A softer failure (say the mains side electrolytic starts cooking off..??) might blow the fuse quietly, but wouldn't be enough to trip the breaker (since we're talking amps, not tens or hundreds of amps). If the fuse weren't there at all (i.e., depending on just the breaker), heat is able to build up, and you get an explosion, or fire, or something like that...
It might take a contrived situation to better illustrate this, but stranger things can happen in reality, so bear with me.
Example:
I was working on a prototype switching supply, working behind an isolation transformer. The trans was fairly undersized, so added significant series resistance to the supply. A shorted secondary wouldn't even trip the breaker! Now, the work was fused adequately, but the sequence of events that transpired was:
1. Supply working nicely like it should. Yay. Getting kind of warm though.
2. Main transistor (flyback topology) fails shorted. DC+, drain-source, and shunt resistor to DC-, draws mondo amps.
3. Transistor doesn't actually fail completely three-way-shorted, but blasts plasma for a while, dropping say 100V between pins. Erupts in flame.
4. A couple of seconds later, the equipment fuse (2A I think it was) burns out.

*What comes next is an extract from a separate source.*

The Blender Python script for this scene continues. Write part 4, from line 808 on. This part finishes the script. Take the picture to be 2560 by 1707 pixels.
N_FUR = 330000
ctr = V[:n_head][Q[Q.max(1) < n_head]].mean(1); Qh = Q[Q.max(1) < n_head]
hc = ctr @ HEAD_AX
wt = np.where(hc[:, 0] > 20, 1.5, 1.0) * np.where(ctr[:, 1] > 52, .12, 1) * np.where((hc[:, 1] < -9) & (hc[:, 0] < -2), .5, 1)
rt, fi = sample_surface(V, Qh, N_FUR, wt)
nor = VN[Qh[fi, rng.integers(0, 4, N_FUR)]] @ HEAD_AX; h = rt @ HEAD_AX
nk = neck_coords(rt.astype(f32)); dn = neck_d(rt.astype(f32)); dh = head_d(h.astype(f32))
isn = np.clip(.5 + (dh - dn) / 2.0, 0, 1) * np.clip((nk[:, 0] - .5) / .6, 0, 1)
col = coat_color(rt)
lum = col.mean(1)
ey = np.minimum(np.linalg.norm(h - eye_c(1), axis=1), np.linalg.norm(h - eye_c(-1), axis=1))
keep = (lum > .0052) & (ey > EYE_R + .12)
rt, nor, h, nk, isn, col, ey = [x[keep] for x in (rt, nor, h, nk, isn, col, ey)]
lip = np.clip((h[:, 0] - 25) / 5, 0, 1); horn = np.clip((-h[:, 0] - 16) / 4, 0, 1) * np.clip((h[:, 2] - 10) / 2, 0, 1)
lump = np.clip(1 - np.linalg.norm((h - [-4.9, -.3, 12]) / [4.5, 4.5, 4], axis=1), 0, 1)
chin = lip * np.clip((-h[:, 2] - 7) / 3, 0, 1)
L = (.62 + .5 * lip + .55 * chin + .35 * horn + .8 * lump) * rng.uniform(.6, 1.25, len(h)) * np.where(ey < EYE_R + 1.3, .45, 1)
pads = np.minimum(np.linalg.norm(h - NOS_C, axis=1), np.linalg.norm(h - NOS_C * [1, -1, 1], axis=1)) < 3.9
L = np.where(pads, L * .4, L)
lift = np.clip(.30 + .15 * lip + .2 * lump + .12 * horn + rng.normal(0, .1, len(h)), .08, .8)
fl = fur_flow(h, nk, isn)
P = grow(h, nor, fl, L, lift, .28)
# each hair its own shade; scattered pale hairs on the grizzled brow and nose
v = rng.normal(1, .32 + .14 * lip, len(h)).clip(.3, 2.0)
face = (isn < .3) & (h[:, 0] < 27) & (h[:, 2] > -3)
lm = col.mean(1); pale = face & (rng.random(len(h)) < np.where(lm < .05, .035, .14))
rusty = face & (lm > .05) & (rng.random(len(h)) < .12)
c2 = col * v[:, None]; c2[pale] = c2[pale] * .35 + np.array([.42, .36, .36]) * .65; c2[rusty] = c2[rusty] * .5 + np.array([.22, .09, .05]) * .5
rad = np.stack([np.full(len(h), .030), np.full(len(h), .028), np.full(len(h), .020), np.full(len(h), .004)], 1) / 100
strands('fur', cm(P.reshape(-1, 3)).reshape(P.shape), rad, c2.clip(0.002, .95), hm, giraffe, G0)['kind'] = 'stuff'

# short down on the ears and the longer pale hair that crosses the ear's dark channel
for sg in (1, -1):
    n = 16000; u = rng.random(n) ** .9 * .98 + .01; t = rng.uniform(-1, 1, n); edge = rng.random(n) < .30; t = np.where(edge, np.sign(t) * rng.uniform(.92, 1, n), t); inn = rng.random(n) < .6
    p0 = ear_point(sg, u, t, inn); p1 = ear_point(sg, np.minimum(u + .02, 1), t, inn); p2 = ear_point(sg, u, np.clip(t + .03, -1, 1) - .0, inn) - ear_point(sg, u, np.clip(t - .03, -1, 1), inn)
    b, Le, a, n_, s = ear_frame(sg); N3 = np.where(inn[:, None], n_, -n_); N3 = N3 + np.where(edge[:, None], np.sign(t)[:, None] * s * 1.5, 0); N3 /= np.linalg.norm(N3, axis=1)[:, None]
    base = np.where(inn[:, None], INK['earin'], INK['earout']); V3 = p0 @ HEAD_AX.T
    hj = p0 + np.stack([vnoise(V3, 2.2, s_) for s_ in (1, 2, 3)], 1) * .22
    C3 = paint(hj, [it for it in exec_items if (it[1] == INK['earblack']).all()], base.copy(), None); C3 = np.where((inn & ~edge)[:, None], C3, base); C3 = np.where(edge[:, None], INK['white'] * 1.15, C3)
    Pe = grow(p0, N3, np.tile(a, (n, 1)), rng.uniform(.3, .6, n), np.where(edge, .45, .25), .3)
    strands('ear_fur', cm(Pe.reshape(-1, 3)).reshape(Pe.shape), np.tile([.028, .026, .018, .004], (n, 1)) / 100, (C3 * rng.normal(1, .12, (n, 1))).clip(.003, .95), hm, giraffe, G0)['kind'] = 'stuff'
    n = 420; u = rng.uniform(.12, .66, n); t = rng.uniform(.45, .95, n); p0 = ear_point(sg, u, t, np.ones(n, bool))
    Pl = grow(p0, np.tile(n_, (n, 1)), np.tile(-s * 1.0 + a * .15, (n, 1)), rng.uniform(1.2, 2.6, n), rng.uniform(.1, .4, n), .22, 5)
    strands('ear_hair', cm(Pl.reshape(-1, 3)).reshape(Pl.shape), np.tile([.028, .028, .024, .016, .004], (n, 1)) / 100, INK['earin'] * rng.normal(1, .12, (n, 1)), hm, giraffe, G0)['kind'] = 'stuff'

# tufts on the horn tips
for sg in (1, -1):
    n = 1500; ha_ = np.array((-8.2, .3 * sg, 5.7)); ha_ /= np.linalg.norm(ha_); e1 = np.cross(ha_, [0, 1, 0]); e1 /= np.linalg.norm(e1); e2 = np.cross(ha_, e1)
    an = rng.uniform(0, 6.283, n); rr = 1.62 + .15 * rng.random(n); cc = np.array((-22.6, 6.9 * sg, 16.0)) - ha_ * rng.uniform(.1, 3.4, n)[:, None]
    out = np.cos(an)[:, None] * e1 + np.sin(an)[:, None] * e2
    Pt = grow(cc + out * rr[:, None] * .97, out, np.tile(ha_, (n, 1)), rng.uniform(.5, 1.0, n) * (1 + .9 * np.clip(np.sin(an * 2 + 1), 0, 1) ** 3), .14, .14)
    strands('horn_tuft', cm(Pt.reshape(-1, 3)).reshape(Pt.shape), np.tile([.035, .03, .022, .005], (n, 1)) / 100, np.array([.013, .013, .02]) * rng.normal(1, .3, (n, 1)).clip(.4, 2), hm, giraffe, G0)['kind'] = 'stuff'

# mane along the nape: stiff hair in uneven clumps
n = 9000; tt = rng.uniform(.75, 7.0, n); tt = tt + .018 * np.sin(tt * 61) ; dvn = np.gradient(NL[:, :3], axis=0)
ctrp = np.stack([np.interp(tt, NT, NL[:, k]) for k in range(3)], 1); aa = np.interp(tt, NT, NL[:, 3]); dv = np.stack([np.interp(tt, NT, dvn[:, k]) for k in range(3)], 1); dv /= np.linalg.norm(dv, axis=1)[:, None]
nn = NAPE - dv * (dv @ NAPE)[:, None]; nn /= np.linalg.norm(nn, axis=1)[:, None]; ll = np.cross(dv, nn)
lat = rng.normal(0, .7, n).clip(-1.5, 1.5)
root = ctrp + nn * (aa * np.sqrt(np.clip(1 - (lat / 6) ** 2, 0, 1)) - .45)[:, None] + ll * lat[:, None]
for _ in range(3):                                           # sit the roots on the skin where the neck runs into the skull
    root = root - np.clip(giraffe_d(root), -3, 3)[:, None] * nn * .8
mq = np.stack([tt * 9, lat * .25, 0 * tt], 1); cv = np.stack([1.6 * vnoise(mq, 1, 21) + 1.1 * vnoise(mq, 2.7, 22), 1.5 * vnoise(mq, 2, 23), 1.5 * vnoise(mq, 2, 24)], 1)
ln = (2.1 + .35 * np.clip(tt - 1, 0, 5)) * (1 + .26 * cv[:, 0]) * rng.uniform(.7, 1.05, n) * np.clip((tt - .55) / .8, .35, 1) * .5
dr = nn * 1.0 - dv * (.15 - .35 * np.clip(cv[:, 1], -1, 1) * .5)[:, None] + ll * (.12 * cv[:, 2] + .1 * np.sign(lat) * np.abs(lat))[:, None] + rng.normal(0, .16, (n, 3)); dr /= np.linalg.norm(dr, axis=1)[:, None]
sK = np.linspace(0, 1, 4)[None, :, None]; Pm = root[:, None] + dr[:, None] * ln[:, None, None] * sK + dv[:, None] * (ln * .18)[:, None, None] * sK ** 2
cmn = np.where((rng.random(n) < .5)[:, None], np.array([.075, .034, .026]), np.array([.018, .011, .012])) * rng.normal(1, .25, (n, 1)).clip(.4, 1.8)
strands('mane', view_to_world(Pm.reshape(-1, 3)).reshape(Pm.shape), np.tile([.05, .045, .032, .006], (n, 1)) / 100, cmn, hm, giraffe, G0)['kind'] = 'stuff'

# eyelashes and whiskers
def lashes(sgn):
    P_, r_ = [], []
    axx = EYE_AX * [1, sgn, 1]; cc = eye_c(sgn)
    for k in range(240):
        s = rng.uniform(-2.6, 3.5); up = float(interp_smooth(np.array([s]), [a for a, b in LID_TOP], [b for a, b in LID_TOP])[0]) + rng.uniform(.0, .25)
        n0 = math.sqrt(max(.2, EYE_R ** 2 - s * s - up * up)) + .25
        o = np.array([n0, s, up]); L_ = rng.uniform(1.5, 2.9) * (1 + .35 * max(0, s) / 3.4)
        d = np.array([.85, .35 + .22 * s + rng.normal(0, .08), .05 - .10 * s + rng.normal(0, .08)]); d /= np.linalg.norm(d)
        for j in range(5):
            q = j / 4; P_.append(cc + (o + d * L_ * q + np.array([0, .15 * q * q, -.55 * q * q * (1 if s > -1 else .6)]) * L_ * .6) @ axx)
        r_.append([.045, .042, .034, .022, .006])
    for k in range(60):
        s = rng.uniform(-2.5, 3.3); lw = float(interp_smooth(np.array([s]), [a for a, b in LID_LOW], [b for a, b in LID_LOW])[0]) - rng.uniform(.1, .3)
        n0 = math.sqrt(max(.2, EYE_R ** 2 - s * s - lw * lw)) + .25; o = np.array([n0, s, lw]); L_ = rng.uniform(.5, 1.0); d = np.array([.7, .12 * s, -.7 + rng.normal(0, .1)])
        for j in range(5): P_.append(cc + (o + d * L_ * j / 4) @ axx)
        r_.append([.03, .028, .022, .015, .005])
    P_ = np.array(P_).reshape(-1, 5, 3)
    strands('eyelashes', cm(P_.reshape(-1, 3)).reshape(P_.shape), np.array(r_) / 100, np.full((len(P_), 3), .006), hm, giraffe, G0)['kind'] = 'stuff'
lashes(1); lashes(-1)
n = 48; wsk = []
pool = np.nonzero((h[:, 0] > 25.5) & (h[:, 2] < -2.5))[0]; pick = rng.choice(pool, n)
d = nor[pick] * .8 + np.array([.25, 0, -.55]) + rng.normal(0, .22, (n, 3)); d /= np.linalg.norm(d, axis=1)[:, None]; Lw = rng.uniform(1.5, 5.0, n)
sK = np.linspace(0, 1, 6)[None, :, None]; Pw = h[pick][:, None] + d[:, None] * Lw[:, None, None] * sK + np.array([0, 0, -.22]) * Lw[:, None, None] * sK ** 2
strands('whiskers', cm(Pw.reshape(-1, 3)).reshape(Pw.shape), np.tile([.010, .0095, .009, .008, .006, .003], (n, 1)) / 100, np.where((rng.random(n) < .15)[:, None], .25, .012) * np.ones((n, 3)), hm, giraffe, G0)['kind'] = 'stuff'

But it doesn't really burn, it kind of splatters inside the glass tube, with much vapor residue. (The glass didn't crack or rupture.)
So the energy delivered was much greater than if the fuse had blown out promptly.
There might be a situation where this could happen with breakdown of insulation, and odd transistor failure modes (not quite the usual melt-into-short-circuit behavior), so I wouldn't discount it as purely a consequence of my crappy transformer.